When I woke up this morning, it was fifteen degrees. I wanted nothing more than to skip practice due to... winter. I could bang out twenty sun salutations at home and go to Sunday night Restorative. That sounded appealing except for the sun salutations. And the restorative. One thing was clear: I couldn't go to class with my hair looking the way it did. Last night, I showered and fell immediately asleep. The hair on the left side of my head was stuck to my scalp, while that on my right was auditioning for the reverse-gender remake of Eraserhead. I clapped on a knit cap, and Robedeaux and I hit the streets. That's when my attitude shifted.

The sky was crystal clear and blue as a postcard. There was no wind. The morning sun was bright on my face, none of that dishwater Manhattan winter blech. All of a sudden I couldn't wait to get to the mat. Problem: both mats were dirty. There are days when that would stop me, even though a rental mat is only two bucks. Not today. On the way to class, though, I began to dread the twenty five push-ups Sherman throws in at the end. I could already feel myself fall out of Warrior Three. My ankles throbbed at the thought of the Utthita Hasta Padangusthasana series. I was about as out of the moment as one can get.

So I gave myself an assignment. Rather than dedicate my practice to steadiness of mind and effort, I decided to dedicate it to mula bandha -- the root lock. If you practice, you know how frequently you hear "use your bandhas." Often, while in a particularly pretzel-like pose, the teacher will tell someone -- or everyone -- to use their bandhas, but I can't locate mine. The twist in the middle disconnects my upper and lower body. Not good. The point is to get into your body, not disassemble it like the Black Dahlia.

I decided to see what would happen if I concentrated on nothing but mula bandha in every pose. Forget breath, feet, shoulders, tailbone... just me and mula bandha for ninety minutes. It was awesome. That belly fat I move aside with my hands in order to deepen a twist: mula bandha moved it for me! This altered my breathing. I suspect I've been doing too much belly breathing before today, because the breath was totally different -- much more focused. In a forward bend, my thighs pulled up all by themselves as if attached to mula bandha with strings. I even felt a difference while upside down in my tripod headstand -- which, in my case, is more like an upside down frog stuck with a pin to a dissection board. My knees were a few inches higher off the floor in up dog. I could see my navel in down dog. (I thought this was impossible due to the topography.) Who knew?

Is this what I was supposed to figure out when dance teachers told me to "pull up"? I tried, but it was never enough. I worked from the outside in, muscling my fat, superconscious and super-self-conscious. This was another thing entirely, a brand new experience.

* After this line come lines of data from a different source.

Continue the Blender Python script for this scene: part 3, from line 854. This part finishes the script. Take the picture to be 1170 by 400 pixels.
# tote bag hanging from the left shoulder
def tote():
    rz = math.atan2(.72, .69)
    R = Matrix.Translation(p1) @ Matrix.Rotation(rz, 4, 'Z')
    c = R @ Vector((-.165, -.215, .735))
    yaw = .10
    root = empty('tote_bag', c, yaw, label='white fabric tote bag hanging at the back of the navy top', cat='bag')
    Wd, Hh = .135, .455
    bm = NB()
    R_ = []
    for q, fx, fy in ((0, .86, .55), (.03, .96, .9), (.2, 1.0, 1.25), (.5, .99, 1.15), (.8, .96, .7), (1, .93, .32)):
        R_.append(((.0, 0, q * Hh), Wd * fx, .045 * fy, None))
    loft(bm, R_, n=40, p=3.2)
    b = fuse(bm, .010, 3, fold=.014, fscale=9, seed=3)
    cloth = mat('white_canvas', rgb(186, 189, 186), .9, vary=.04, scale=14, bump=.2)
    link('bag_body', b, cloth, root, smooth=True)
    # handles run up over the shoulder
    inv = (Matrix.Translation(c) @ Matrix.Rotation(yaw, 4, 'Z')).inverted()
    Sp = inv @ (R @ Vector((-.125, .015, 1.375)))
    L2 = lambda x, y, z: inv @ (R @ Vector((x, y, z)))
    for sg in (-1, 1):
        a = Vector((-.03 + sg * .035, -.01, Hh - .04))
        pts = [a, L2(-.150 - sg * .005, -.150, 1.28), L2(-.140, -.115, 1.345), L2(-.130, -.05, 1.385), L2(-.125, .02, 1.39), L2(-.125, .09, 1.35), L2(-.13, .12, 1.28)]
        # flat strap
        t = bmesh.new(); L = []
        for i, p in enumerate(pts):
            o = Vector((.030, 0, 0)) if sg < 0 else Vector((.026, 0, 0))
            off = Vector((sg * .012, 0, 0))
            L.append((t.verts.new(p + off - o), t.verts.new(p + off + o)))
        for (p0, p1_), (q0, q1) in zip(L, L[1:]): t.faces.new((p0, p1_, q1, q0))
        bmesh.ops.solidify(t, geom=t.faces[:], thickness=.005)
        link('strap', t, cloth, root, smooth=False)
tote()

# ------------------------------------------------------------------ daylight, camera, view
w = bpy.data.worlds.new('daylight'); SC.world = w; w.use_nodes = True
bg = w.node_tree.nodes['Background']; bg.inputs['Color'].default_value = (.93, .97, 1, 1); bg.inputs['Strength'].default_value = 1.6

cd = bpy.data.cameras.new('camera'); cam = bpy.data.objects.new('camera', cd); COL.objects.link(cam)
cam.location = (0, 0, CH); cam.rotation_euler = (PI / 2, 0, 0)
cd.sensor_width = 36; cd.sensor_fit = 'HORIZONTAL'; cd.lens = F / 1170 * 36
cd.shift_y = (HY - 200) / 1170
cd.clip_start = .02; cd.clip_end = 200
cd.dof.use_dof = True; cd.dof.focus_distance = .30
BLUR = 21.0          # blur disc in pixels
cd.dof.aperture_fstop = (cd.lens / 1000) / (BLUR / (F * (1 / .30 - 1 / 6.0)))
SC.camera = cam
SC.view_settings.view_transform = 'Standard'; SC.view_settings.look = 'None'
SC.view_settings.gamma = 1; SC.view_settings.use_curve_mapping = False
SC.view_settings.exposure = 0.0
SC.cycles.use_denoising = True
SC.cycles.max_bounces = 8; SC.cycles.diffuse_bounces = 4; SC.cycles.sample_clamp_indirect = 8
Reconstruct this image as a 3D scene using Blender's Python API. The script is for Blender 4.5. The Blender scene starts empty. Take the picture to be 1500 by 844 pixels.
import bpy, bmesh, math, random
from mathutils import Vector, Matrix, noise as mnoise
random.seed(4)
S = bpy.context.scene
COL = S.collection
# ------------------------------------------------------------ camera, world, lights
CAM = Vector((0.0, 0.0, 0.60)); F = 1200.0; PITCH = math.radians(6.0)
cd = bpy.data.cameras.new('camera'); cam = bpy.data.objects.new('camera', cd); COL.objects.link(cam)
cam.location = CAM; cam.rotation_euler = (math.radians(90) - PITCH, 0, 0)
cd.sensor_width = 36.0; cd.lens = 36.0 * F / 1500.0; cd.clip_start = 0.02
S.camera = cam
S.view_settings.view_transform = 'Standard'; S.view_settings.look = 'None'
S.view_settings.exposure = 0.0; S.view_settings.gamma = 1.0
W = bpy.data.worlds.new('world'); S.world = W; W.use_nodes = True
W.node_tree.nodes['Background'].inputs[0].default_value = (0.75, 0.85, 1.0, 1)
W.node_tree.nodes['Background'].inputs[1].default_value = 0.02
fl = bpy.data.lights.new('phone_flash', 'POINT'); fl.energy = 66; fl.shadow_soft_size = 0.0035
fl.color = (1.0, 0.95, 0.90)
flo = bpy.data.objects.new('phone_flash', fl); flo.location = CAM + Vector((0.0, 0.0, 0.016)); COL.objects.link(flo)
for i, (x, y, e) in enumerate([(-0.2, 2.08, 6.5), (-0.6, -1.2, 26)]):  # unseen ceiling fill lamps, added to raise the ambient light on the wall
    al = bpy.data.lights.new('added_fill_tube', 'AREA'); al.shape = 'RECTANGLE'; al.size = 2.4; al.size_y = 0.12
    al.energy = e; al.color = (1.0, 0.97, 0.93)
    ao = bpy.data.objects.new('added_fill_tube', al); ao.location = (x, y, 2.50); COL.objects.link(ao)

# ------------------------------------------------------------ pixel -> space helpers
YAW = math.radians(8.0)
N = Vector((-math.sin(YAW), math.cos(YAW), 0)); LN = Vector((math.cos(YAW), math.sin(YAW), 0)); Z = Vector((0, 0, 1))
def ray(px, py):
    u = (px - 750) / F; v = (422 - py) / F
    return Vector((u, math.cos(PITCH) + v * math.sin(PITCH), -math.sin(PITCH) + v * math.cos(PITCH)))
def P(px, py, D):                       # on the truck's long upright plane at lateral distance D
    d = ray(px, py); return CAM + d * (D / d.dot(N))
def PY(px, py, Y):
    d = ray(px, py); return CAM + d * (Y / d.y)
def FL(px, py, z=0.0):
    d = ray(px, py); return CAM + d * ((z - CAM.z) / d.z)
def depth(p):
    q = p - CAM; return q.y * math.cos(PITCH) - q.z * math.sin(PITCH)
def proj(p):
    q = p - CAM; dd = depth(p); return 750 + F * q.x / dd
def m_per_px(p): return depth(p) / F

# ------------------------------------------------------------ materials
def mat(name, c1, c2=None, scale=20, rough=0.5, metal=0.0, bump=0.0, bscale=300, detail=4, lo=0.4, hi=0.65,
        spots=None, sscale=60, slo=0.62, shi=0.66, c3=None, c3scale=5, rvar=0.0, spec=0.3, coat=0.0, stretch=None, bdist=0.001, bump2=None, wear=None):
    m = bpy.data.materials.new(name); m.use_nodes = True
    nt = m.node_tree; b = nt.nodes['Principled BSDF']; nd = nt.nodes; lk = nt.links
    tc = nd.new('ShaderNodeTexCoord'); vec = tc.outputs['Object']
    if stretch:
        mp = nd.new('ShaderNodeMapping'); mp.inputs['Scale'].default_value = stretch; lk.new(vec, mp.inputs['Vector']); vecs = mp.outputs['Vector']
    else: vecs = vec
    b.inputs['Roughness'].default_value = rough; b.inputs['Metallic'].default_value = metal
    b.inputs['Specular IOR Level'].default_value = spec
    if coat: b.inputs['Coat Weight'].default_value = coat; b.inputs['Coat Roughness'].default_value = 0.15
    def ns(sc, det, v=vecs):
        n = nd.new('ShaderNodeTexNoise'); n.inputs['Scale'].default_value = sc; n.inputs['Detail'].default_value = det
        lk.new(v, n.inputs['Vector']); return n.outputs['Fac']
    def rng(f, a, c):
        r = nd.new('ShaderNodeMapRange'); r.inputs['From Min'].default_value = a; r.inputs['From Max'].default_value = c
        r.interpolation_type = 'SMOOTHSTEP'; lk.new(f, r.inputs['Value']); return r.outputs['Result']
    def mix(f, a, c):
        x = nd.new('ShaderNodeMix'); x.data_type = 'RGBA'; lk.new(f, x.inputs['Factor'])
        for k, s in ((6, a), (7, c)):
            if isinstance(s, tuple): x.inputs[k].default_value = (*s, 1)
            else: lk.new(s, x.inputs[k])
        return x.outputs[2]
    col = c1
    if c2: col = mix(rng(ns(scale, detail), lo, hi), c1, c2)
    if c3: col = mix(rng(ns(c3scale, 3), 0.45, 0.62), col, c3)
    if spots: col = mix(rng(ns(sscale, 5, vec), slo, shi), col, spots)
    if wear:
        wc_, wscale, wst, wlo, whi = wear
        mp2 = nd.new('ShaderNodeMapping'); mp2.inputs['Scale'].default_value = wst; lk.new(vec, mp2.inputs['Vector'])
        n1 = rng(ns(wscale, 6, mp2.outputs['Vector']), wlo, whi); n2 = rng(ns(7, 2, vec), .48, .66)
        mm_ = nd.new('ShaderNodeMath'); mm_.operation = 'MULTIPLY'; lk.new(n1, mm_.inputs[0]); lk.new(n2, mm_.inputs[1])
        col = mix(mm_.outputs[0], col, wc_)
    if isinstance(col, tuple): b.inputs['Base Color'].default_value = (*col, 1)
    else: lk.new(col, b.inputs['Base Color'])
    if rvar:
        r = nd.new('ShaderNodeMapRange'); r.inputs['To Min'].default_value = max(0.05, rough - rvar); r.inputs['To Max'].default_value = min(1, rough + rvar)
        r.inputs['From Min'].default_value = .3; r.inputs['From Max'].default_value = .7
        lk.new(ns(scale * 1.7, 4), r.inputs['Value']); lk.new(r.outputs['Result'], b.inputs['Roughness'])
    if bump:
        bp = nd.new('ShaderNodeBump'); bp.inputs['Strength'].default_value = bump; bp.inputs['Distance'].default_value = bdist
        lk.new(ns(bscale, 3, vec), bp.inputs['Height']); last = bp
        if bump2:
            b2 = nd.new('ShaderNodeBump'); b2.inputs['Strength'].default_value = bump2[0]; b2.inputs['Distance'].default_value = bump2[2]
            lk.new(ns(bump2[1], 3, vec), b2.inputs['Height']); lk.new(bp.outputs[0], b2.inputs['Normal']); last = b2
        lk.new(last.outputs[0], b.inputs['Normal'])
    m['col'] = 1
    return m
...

On the walk home, I noticed I was thudding heavily on the sidewalk. I activated mula bandha, and it was as if I'd dropped thirty pounds. Rather than smacking into the ground -- each step an end in itself -- I used the resistance of the street to propel me forward. It was a little bit floaty -- in my case, indetectable to the human eye, but I've seen astangis who levitate for an extended moment before landing in chaturanga. I always thought they were using fishing line and pulleys. Perhaps not. I wonder whether yogis like that think about their bandhas, or do they eventually become second nature?

Mula bandha made me feel like my body was pulled into itself -- to the midline -- where there was an empty -- but very alive -- space. I think that's prana.

Simple, but it took me thirty years to get here.